Forming part of the University of Sussex's Centre of American Studies interdisciplinary Subsurface Ecologies Symposium, CHASE will be supporting a roundtable discussion titled “How to Get Published in the Environmental Humanities.” Led by noted experts in the across a range of relevant fields. The panel will draw on their experience in order to demystify the publishing process for participants with the aim of aiding them in publishing their work. This will include insight into the processes of abstract and proposal preparation, editing the paper and the peer-review process and copy-editing following acceptance.
There will also be discussion of how students can best place their essays within the field, especially which journals to target for a given paper. While the focus of the roundtable will predominantly be focused on journal articles across disciplines, space will also be given for guidance on how students can edit their final theses into a book manuscript and ways to get manuscripts published within the environmental humanities.
Following the initial discussion within the roundtable, opportunity will be given, should participants wish to, to present possible work and reflect on how they might begin to move towards publishing their work. This will be followed by a Q&A session.
In addition to the roundtable, attendees will be able to access the remainder of the Subsurface Ecologies conference, which will feature three panels and a final plenary paper by Dana Luciano.

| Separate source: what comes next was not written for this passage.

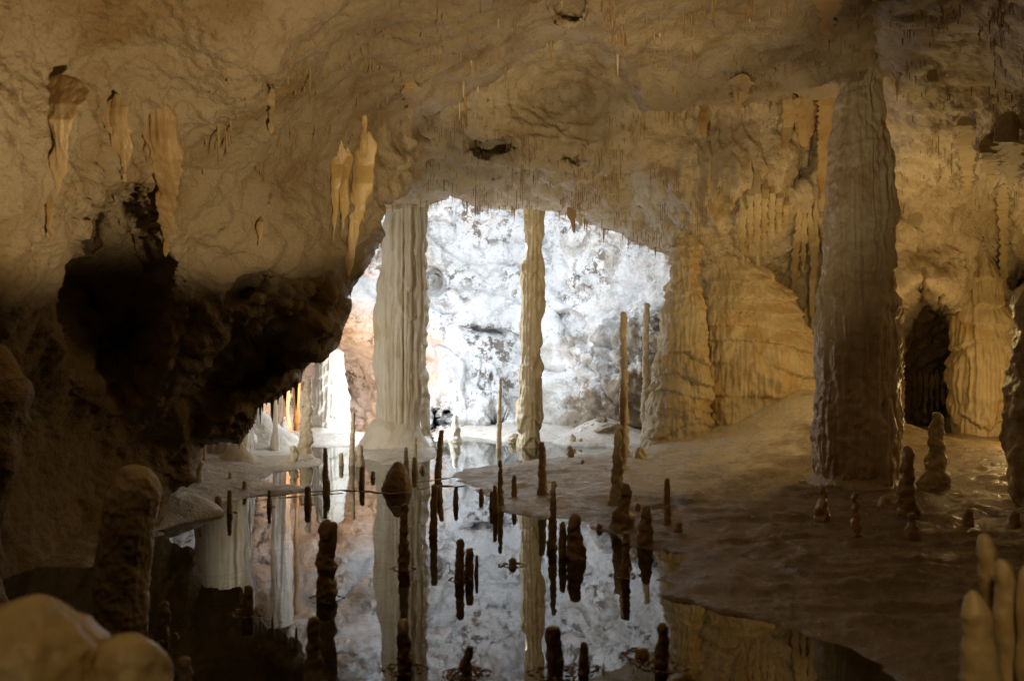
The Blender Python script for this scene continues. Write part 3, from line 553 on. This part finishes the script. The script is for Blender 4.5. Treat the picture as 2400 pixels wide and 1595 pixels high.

Susbsurface Ecologies Symposium
10 May 2024
University of Sussex: Arts A 108
Susbsurface Ecologies Symposium symposium, co-organized by The University of Sussex Centre for American Studies and the Université Paris Cité/LARCA, with the support of the British Academy, CHASE and the SSRP, will begin with a CHASE Environmental Humanities PublishingRoundtable aimed at postgraduates. Then, across three panels, participants will explore the implications of how subsurface ecologies have been represented in American and Anglophone literatures since the eighteenth century. The symposium will culminate in a plenary address by Professor Dana Luciano (Rutgers) whose recent book, How the Earth Feels, rethinks how geology as an emergent science related to questions of life, race, indigeneity, the human, and biopolitics in nineteenth-century US culture.